GIVEN INFORMATION –
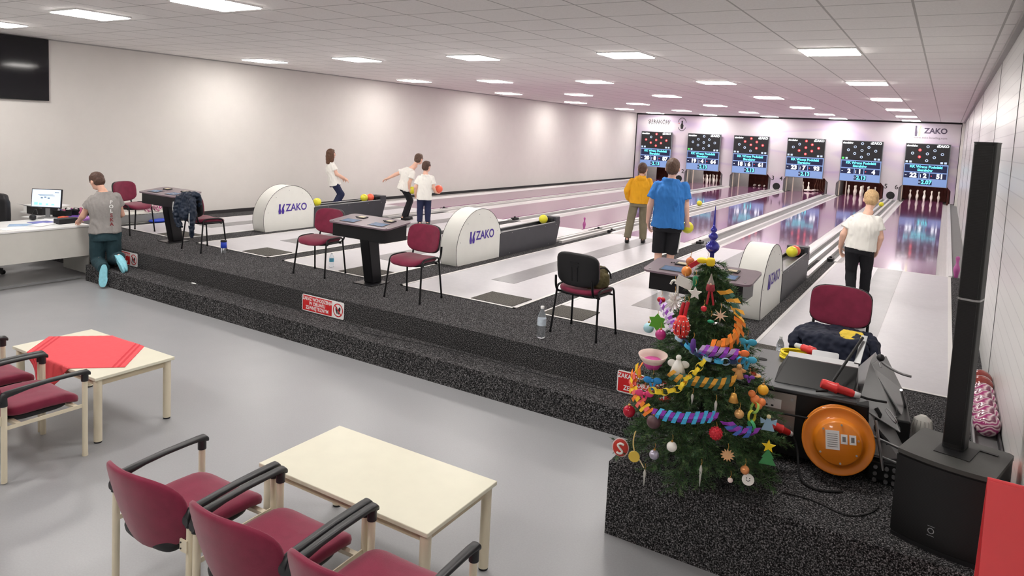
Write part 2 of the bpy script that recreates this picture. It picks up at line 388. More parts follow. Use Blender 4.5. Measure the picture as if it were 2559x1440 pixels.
# ---------------------------------------------------------- lane monitors
M_sbez=mat('screen_bezel',(120,122,126),.4,var=0)
def em(n,c,s): return mat(n,c,.4,var=0,emit=s)
SM=[em('scr_black',(22,22,24),.5),em('scr_navy',(16,22,52),.6),em('scr_slate',(96,118,158),.75),em('scr_white',(240,246,250),1.1),em('scr_cyan',(96,226,236),1.0),em('scr_red',(214,56,60),1.0),em('scr_green',(60,190,80),.9),em('scr_grey',(150,165,190),.8),em('scr_pink',(240,190,190),1.0)]
W,HT=1.5,1.66
CIR=[(.5,.07),(.33,.155),(.66,.155),(.17,.235),(.5,.235),(.83,.235),(.33,.315),(.66,.315),(.5,.395)]
def monitor(k,red,green,n1,n2,n3,tm,lab):
    xc=[.505,2.745,4.81,7.045,9.155,11.42][k]
    t=empty('score_monitor',(xc,BY-.12,1.085),0,lab,'score monitor','score monitors on the back board')
    MB().bb((-W/2,-.03,0),(W/2,.06,HT)).build('casing',M_sbez,t,bevel=.01)
    MB().bb((-.3,.06,.5),(.3,.118,1.2)).build('wall_bracket',M_blkm,t)
    m=MB(); F=lambda x,y,d=0:(-W/2+x*W,-.0315-d,HT*(1-y))
    def rect(x0,y0,x1,y1,mi,d): m.add([F(x0,y1,d),F(x1,y1,d),F(x1,y0,d),F(x0,y0,d)],[(0,1,2,3)],mi)
    def txt(s,x,y,sz,mi,b=.02,w=1,d=.003): m.text(s,sz,T(*F(x,y,d))@RX(PI/2),mi,b,w)
    rect(.015,.012,.985,.988,2,0); rect(.015,.012,.985,.475,0,.001)
    for i,(x,y) in enumerate(CIR):
        on=i in red; c=F(x,y,.002); ro,ri=(.052,.03)
        n=20; vs=[(c[0]+r*math.cos(2*PI*j/n),c[1],c[2]+r*math.sin(2*PI*j/n)) for r in (ri if not on else .018,ro) for j in range(n)]
        m.add(vs,[(j,(j+1)%n,n+(j+1)%n,n+j)[::-1] for j in range(n)],5 if on else 7)
        if on: m.add([(c[0]+.018*math.cos(2*PI*j/n),c[1],c[2]+.018*math.sin(2*PI*j/n)) for j in range(n)],[tuple(range(n))],8)
    for x,g in ((.055,green),(.14,0),(.83,0),(.915,0)): rect(x-.024,.41,x+.03,.455,6 if g else 7,.002)
    m.text('ZAKO',.13,T(*F(.84,.052,.003))@RX(PI/2),3,.03,1)
    m.text('sieraków',.10,T(*F(.15,.06,.003))@RX(PI/2),3,.03,1)
    for dx,h in ((0,.07),(.022,.055)): m.bb(F(.70+dx,.08,.002),(F(.71+dx,.08,.002)[0],F(0,0,.004)[1],F(0,.08)[2]+h),3)
    rect(.03,.5,.965,.66,1,.001); txt('KK Wrzos Podolski',.5,.543,.135,4,.03); txt('Sieraków',.48,.62,.135,4,.03)
    rect(.02,.685,.35,.81,1,.001); rect(.37,.685,.58,.81,1,.001); rect(.6,.685,.965,.81,1,.001)
    txt('·•',.06,.75,.1,3); txt(n1,.23,.75,.235,3,.04); txt('|',.395,.75,.13,3); txt(n2,.49,.75,.235,3,.04); txt('·',.635,.75,.18,5,.05); txt(n3,.82,.75,.235,3,.04)
    rect(.36,.845,.66,.955,1,.001); txt(tm,.535,.9,.205,4,.03); 
    c=F(.385,.9,.003); n=16; vs=[(c[0]+r*math.cos(2*PI*j/n),c[1],c[2]+r*math.sin(2*PI*j/n)) for r in (.022,.034) for j in range(n)]
    m.add(vs,[(j,(j+1)%n,n+(j+1)%n,n+j)[::-1] for j in range(n)],7)
    m.build('screen',SM,t)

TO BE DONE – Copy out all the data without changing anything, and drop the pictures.

FULL SOLUTION –
Write part 2 of the bpy script that recreates this picture. It picks up at line 388. More parts follow. Use Blender 4.5. Measure the picture as if it were 2559x1440 pixels.
# ---------------------------------------------------------- lane monitors
M_sbez=mat('screen_bezel',(120,122,126),.4,var=0)
def em(n,c,s): return mat(n,c,.4,var=0,emit=s)
SM=[em('scr_black',(22,22,24),.5),em('scr_navy',(16,22,52),.6),em('scr_slate',(96,118,158),.75),em('scr_white',(240,246,250),1.1),em('scr_cyan',(96,226,236),1.0),em('scr_red',(214,56,60),1.0),em('scr_green',(60,190,80),.9),em('scr_grey',(150,165,190),.8),em('scr_pink',(240,190,190),1.0)]
W,HT=1.5,1.66
CIR=[(.5,.07),(.33,.155),(.66,.155),(.17,.235),(.5,.235),(.83,.235),(.33,.315),(.66,.315),(.5,.395)]
def monitor(k,red,green,n1,n2,n3,tm,lab):
    xc=[.505,2.745,4.81,7.045,9.155,11.42][k]
    t=empty('score_monitor',(xc,BY-.12,1.085),0,lab,'score monitor','score monitors on the back board')
    MB().bb((-W/2,-.03,0),(W/2,.06,HT)).build('casing',M_sbez,t,bevel=.01)
    MB().bb((-.3,.06,.5),(.3,.118,1.2)).build('wall_bracket',M_blkm,t)
    m=MB(); F=lambda x,y,d=0:(-W/2+x*W,-.0315-d,HT*(1-y))
    def rect(x0,y0,x1,y1,mi,d): m.add([F(x0,y1,d),F(x1,y1,d),F(x1,y0,d),F(x0,y0,d)],[(0,1,2,3)],mi)
    def txt(s,x,y,sz,mi,b=.02,w=1,d=.003): m.text(s,sz,T(*F(x,y,d))@RX(PI/2),mi,b,w)
    rect(.015,.012,.985,.988,2,0); rect(.015,.012,.985,.475,0,.001)
    for i,(x,y) in enumerate(CIR):
        on=i in red; c=F(x,y,.002); ro,ri=(.052,.03)
        n=20; vs=[(c[0]+r*math.cos(2*PI*j/n),c[1],c[2]+r*math.sin(2*PI*j/n)) for r in (ri if not on else .018,ro) for j in range(n)]
        m.add(vs,[(j,(j+1)%n,n+(j+1)%n,n+j)[::-1] for j in range(n)],5 if on else 7)
        if on: m.add([(c[0]+.018*math.cos(2*PI*j/n),c[1],c[2]+.018*math.sin(2*PI*j/n)) for j in range(n)],[tuple(range(n))],8)
    for x,g in ((.055,green),(.14,0),(.83,0),(.915,0)): rect(x-.024,.41,x+.03,.455,6 if g else 7,.002)
    m.text('ZAKO',.13,T(*F(.84,.052,.003))@RX(PI/2),3,.03,1)
    m.text('sieraków',.10,T(*F(.15,.06,.003))@RX(PI/2),3,.03,1)
    for dx,h in ((0,.07),(.022,.055)): m.bb(F(.70+dx,.08,.002),(F(.71+dx,.08,.002)[0],F(0,0,.004)[1],F(0,.08)[2]+h),3)
    rect(.03,.5,.965,.66,1,.001); txt('KK Wrzos Podolski',.5,.543,.135,4,.03); txt('Sieraków',.48,.62,.135,4,.03)
    rect(.02,.685,.35,.81,1,.001); rect(.37,.685,.58,.81,1,.001); rect(.6,.685,.965,.81,1,.001)
    txt('·•',.06,.75,.1,3); txt(n1,.23,.75,.235,3,.04); txt('|',.395,.75,.13,3); txt(n2,.49,.75,.235,3,.04); txt('·',.635,.75,.18,5,.05); txt(n3,.82,.75,.235,3,.04)
    rect(.36,.845,.66,.955,1,.001); txt(tm,.535,.9,.205,4,.03); 
    c=F(.385,.9,.003); n=16; vs=[(c[0]+r*math.cos(2*PI*j/n),c[1],c[2]+r*math.sin(2*PI*j/n)) for r in (.022,.034) for j in range(n)]
    m.add(vs,[(j,(j+1)%n,n+(j+1)%n,n+j)[::-1] for j in range(n)],7)
    m.build('screen',SM,t)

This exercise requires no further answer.